- [Problem requirements]:
Without including the pictures, copy out every line below.

** Begin Supplied information **

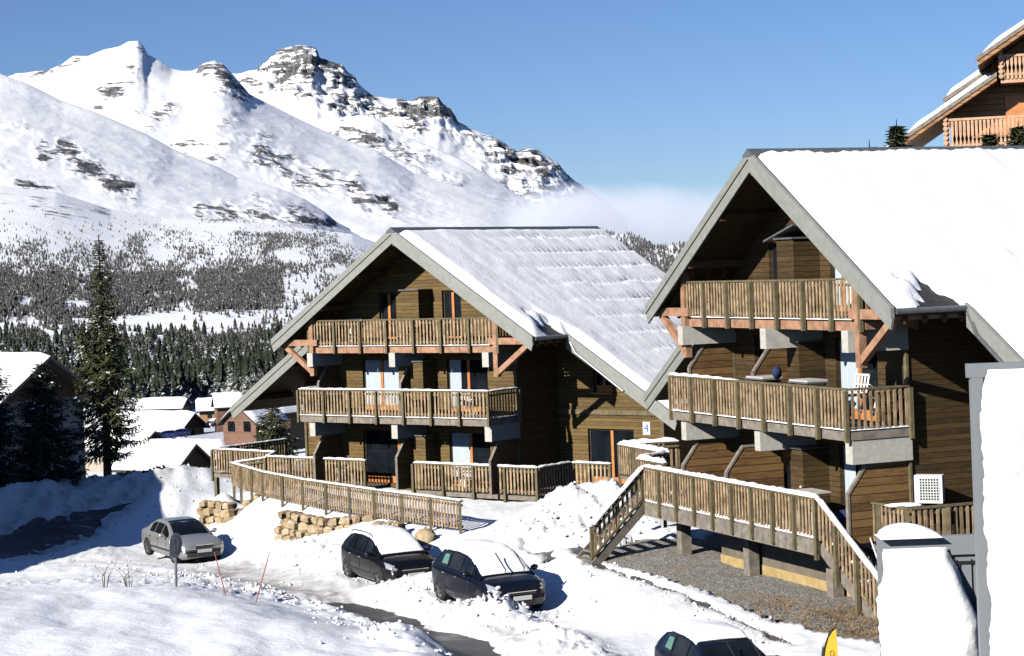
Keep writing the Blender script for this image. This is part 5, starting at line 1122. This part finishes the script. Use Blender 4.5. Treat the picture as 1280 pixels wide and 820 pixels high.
car(Vector((*hb(268, 533, 400).xy, hb(268, 533, 400).z)), (-.5, -.85), 'pale car parked far up the village street', HATCH, 'silver', (1.0, -1.4, .12))
# ================================================================== LOG CHALET ABOVE THE NEAR RIDGE
M['log'] = siding('orange_logs', (.36, .18, .085), .24, .45); M['lograil'] = plain('pale_orange_rail', (.52, .31, .19), .7, .2, 4)
o0 = at(1280, 178, 80); lc = thing('log_chalet', (o0.x, 80, o0.z-4), math.radians(-15), 'orange log chalet with stepped snowy roofs high up at the right edge', 'chalet'); zo = 4.
MB().box(-2.95, 12, 1.6, 10, 0, zo+1.4).build('wall', 'log', lc)
MB().prism([(-2.9, 1.61, zo+1.4), (12, 1.61, zo+1.4), (12, 1.61, zo+2.0), (3.95, 1.61, zo+6.85), (-1.2, 1.61, zo+3.58), (-1.3, 1.61, zo+2.6)], (0, 8, 0)).build('wall', 'log', lc)
def rslope(x0, z0, x1, z1, y0, y1, th=.30, sn=.34, side=1):
    b = MB().prism([(x0, y0, z0+zo), (x1, y0, z1+zo), (x1, y0, z1+zo-th), (x0, y0, z0+zo-th)], (0, y1-y0, 0)).build('roof', 'log', lc)
    MB().prism([(x0-.08, y0-.05, z0+zo+.03), (x1, y0-.05, z1+zo+.05), (x1, y0-.05, z1+zo-.14), (x0-.08, y0-.05, z0+zo-.16)], (0, .05, 0)).build('bargeboard', 'greywood', b)
    G_ = []
    for i in range(16):
        f = i/15; e = min(1, f*7)**.5*(min(1, (1-f)*9)**.5 if side else 1); row = []
        for j in range(9):
            g = j/8; ee = e*(min(1, min(g, 1-g)*9)**.5); row.append((x0+(x1-x0)*f, y0+(y1-y0)*g, zo+z0+(z1-z0)*f+.02+sn*ee*(1+.12*float(vn(f*6, g*5, th, 3)))))
        G_.append(row)
    MB().grid(G_).build('roof_snow', 'roofsnow', lc, True)
rslope(-4.95, .42, -1.0, 2.95, 0, 7); rslope(-3.25, 2.2, -1.15, 3.5, 2.6, 8, .5); rslope(-1.75, 3.6, 4.0, 7.25, -.4, 8, .32, .38, 0)
MB().prism([(4.0, -.4, zo+7.25), (10, -.4, zo+3.4), (10, -.4, zo+3.1), (4.0, -.4, zo+6.95)], (0, 8.4, 0)).build('roof', 'log', lc)
for (x0, z0, zt) in ((-3.2, -.15, 1.17), (-.85, 2.72, 3.72)):
    b = MB().box(x0, 9, .25, 1.6, zo+z0-.18, zo+z0).build('balcony', 'lograil', lc); r = MB(); q = random.Random(2)
    r.box(x0, 9, .2, .3, zo+zt-.1, zo+zt); r.box(x0, 9, .22, .28, zo+z0+.14, zo+z0+.22)
    for x in np.arange(x0+.08, 9, .165): # scalloped boards
        r.prism([(x, .2, zo+z0-.02), (x+.11, .2, zo+z0-.02), (x+.11, .2, zo+z0+.28), (x+.075, .2, zo+z0+.45), (x+.11, .2, zo+z0+.62), (x+.11, .2, zo+zt-.12), (x, .2, zo+zt-.12), (x, .2, zo+z0+.62), (x+.035, .2, zo+z0+.45), (x, .2, zo+z0+.28)], (0, .03, 0))
    r.build('railing', 'lograil', b); 
    cb = MB(); [cb.tube([(x0+.02, .1, zo+z0+.1+.2*k), (x0+.02, 1.7, zo+z0+.1+.2*k)], .1, 8) for k in range(int((zt-z0+.5)/.2))]; cb.build('log_ends', 'lograil', b)
MB().box(-.7, .4, 1.52, 1.6, zo+.1, zo+2.1).build('window', 'orange', lc); MB().box(.9, 2.0, 1.52, 1.6, zo+.1, zo+2.1).build('window', 'glass', lc)

# the chalet that shades the left road bend (it stands beyond the left frame edge)
house('wide snow roofed chalet beyond the left edge that shades the road bend', Vector((-34.6, 69, 1.9)), math.radians(83), 42, 12, 7.6, .62, 'siding', 'siding', [('f', u, 1, 1.4, 1.4) for u in (-9, -5, -1, 3, 7)], 1.0, .3, down=4)

# ploughed clods of snow lying along the road edges and round the cars (nobody could count them)
q = random.Random(12); pts = []
def along(P, n, off, sp):
    for _ in range(n):
        i = q.randrange(len(P)-1); t = q.random(); a, b = P[i], P[i+1]; dx, dy = b[0]-a[0], b[1]-a[1]; l = math.hypot(dx, dy) or 1; o = q.gauss(off, sp)
        pts.append((a[0]+dx*t+dy/l*o, a[1]+dy*t-dx/l*o, q.uniform(.015, .06)*(1.6 if q.random() < .08 else 1)))
along(ROADC, 420, -2.2, .6); along(ROADC, 160, 2.0, .5); along(KERB, 120, .3, .35); along(ROADL, 160, -3.4, .7); along(ROADL, 120, 3.2, .8); along(TRK, 120, 0, 1.6)
for _ in range(150): pts.append((q.gauss(2.0, 1.4), q.gauss(62.2, 1.8), q.uniform(.02, .09)))
for _ in range(140): pts.append((q.gauss(CAR3.x+.6, 1.1), q.gauss(CAR3.y-3.0, .6), q.uniform(.02, .08)))
zz = ground(np.array([p[0] for p in pts]), np.array([p[1] for p in pts])); mb = MB()
for (x, y, r_), z in zip(pts, zz): mb.blob((x, y, z+r_*.2), (r_*q.uniform(.8, 1.4), r_, r_*q.uniform(.6, .9)), 7, 4, .3, q.random())
tag(mb.build('snow_clods', 'snow', None, True), 'scattered lumps of ploughed snow along the road edges', 'snow', kind='stuff')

** End Supplied information **

- [Complete answer]:
Keep writing the Blender script for this image. This is part 5, starting at line 1122. This part finishes the script. Use Blender 4.5. Treat the picture as 1280 pixels wide and 820 pixels high.
car(Vector((*hb(268, 533, 400).xy, hb(268, 533, 400).z)), (-.5, -.85), 'pale car parked far up the village street', HATCH, 'silver', (1.0, -1.4, .12))
# ================================================================== LOG CHALET ABOVE THE NEAR RIDGE
M['log'] = siding('orange_logs', (.36, .18, .085), .24, .45); M['lograil'] = plain('pale_orange_rail', (.52, .31, .19), .7, .2, 4)
o0 = at(1280, 178, 80); lc = thing('log_chalet', (o0.x, 80, o0.z-4), math.radians(-15), 'orange log chalet with stepped snowy roofs high up at the right edge', 'chalet'); zo = 4.
MB().box(-2.95, 12, 1.6, 10, 0, zo+1.4).build('wall', 'log', lc)
MB().prism([(-2.9, 1.61, zo+1.4), (12, 1.61, zo+1.4), (12, 1.61, zo+2.0), (3.95, 1.61, zo+6.85), (-1.2, 1.61, zo+3.58), (-1.3, 1.61, zo+2.6)], (0, 8, 0)).build('wall', 'log', lc)
def rslope(x0, z0, x1, z1, y0, y1, th=.30, sn=.34, side=1):
    b = MB().prism([(x0, y0, z0+zo), (x1, y0, z1+zo), (x1, y0, z1+zo-th), (x0, y0, z0+zo-th)], (0, y1-y0, 0)).build('roof', 'log', lc)
    MB().prism([(x0-.08, y0-.05, z0+zo+.03), (x1, y0-.05, z1+zo+.05), (x1, y0-.05, z1+zo-.14), (x0-.08, y0-.05, z0+zo-.16)], (0, .05, 0)).build('bargeboard', 'greywood', b)
    G_ = []
    for i in range(16):
        f = i/15; e = min(1, f*7)**.5*(min(1, (1-f)*9)**.5 if side else 1); row = []
        for j in range(9):
            g = j/8; ee = e*(min(1, min(g, 1-g)*9)**.5); row.append((x0+(x1-x0)*f, y0+(y1-y0)*g, zo+z0+(z1-z0)*f+.02+sn*ee*(1+.12*float(vn(f*6, g*5, th, 3)))))
        G_.append(row)
    MB().grid(G_).build('roof_snow', 'roofsnow', lc, True)
rslope(-4.95, .42, -1.0, 2.95, 0, 7); rslope(-3.25, 2.2, -1.15, 3.5, 2.6, 8, .5); rslope(-1.75, 3.6, 4.0, 7.25, -.4, 8, .32, .38, 0)
MB().prism([(4.0, -.4, zo+7.25), (10, -.4, zo+3.4), (10, -.4, zo+3.1), (4.0, -.4, zo+6.95)], (0, 8.4, 0)).build('roof', 'log', lc)
for (x0, z0, zt) in ((-3.2, -.15, 1.17), (-.85, 2.72, 3.72)):
    b = MB().box(x0, 9, .25, 1.6, zo+z0-.18, zo+z0).build('balcony', 'lograil', lc); r = MB(); q = random.Random(2)
    r.box(x0, 9, .2, .3, zo+zt-.1, zo+zt); r.box(x0, 9, .22, .28, zo+z0+.14, zo+z0+.22)
    for x in np.arange(x0+.08, 9, .165): # scalloped boards
        r.prism([(x, .2, zo+z0-.02), (x+.11, .2, zo+z0-.02), (x+.11, .2, zo+z0+.28), (x+.075, .2, zo+z0+.45), (x+.11, .2, zo+z0+.62), (x+.11, .2, zo+zt-.12), (x, .2, zo+zt-.12), (x, .2, zo+z0+.62), (x+.035, .2, zo+z0+.45), (x, .2, zo+z0+.28)], (0, .03, 0))
    r.build('railing', 'lograil', b); 
    cb = MB(); [cb.tube([(x0+.02, .1, zo+z0+.1+.2*k), (x0+.02, 1.7, zo+z0+.1+.2*k)], .1, 8) for k in range(int((zt-z0+.5)/.2))]; cb.build('log_ends', 'lograil', b)
MB().box(-.7, .4, 1.52, 1.6, zo+.1, zo+2.1).build('window', 'orange', lc); MB().box(.9, 2.0, 1.52, 1.6, zo+.1, zo+2.1).build('window', 'glass', lc)

# the chalet that shades the left road bend (it stands beyond the left frame edge)
house('wide snow roofed chalet beyond the left edge that shades the road bend', Vector((-34.6, 69, 1.9)), math.radians(83), 42, 12, 7.6, .62, 'siding', 'siding', [('f', u, 1, 1.4, 1.4) for u in (-9, -5, -1, 3, 7)], 1.0, .3, down=4)

# ploughed clods of snow lying along the road edges and round the cars (nobody could count them)
q = random.Random(12); pts = []
def along(P, n, off, sp):
    for _ in range(n):
        i = q.randrange(len(P)-1); t = q.random(); a, b = P[i], P[i+1]; dx, dy = b[0]-a[0], b[1]-a[1]; l = math.hypot(dx, dy) or 1; o = q.gauss(off, sp)
        pts.append((a[0]+dx*t+dy/l*o, a[1]+dy*t-dx/l*o, q.uniform(.015, .06)*(1.6 if q.random() < .08 else 1)))
along(ROADC, 420, -2.2, .6); along(ROADC, 160, 2.0, .5); along(KERB, 120, .3, .35); along(ROADL, 160, -3.4, .7); along(ROADL, 120, 3.2, .8); along(TRK, 120, 0, 1.6)
for _ in range(150): pts.append((q.gauss(2.0, 1.4), q.gauss(62.2, 1.8), q.uniform(.02, .09)))
for _ in range(140): pts.append((q.gauss(CAR3.x+.6, 1.1), q.gauss(CAR3.y-3.0, .6), q.uniform(.02, .08)))
zz = ground(np.array([p[0] for p in pts]), np.array([p[1] for p in pts])); mb = MB()
for (x, y, r_), z in zip(pts, zz): mb.blob((x, y, z+r_*.2), (r_*q.uniform(.8, 1.4), r_, r_*q.uniform(.6, .9)), 7, 4, .3, q.random())
tag(mb.build('snow_clods', 'snow', None, True), 'scattered lumps of ploughed snow along the road edges', 'snow', kind='stuff')